If a brand has that story but does not use it properly, it is missing an opportunity. The aim is not to make every post about British manufacturing. The aim is to make sure the customer understands why the brand is different.

Say It Clearly, But Say It Honestly

Some brands worry that talking about being UK-made too often will sound repetitive. But customers are busy. They do not know the brand as well as the founder does. They have not read every caption, every product page or every email. They need clear, repeated reasons to understand what makes the product valuable.

At the same time, the claim needs to be accurate. If a product is designed in the UK but made elsewhere, say that. If it is assembled in Britain using imported materials, explain it properly. If some products are UK-made and others are not, make the difference clear.

The Competition and Markets Authority’s Green Claims Code gives a useful principle for brand claims. It says claims must be truthful and accurate, and that they must not mislead consumers by giving an inaccurate impression, even if the claim is technically correct.

That same thinking applies to provenance. Clear beats vague. Specific beats decorative. Honest beats over-polished.

Supporting UK-Made Brands Online

At Forty and Co, we help brands communicate what already makes them valuable. For UK-made brands, that often means bringing the story of British manufacturing, craftsmanship and provenance closer to the front of the customer journey.
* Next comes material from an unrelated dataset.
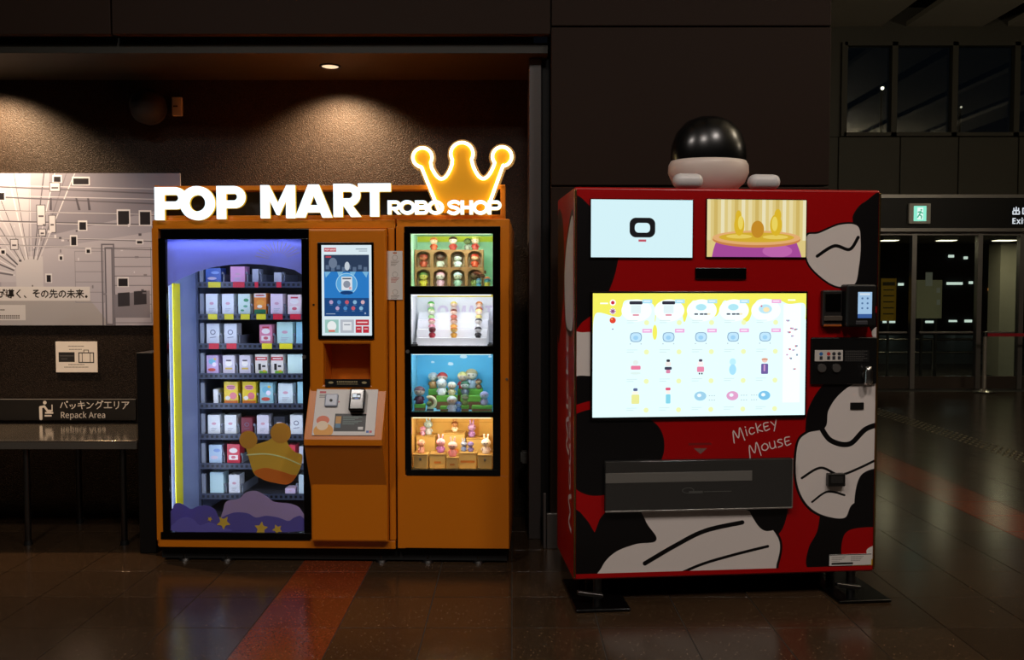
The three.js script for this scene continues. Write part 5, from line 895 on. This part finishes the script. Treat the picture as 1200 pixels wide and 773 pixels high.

The product may already be strong. The story may already be there. The challenge is making sure more of the right people see it, understand it and trust it.

Whether someone discovers the brand through social media, paid advertising, search, email or word of mouth, the aim is the same: to make it easier for customers to understand why the product is worth choosing.

For UK-made brands, where something is made is not just a detail. It is part of the reason people buy.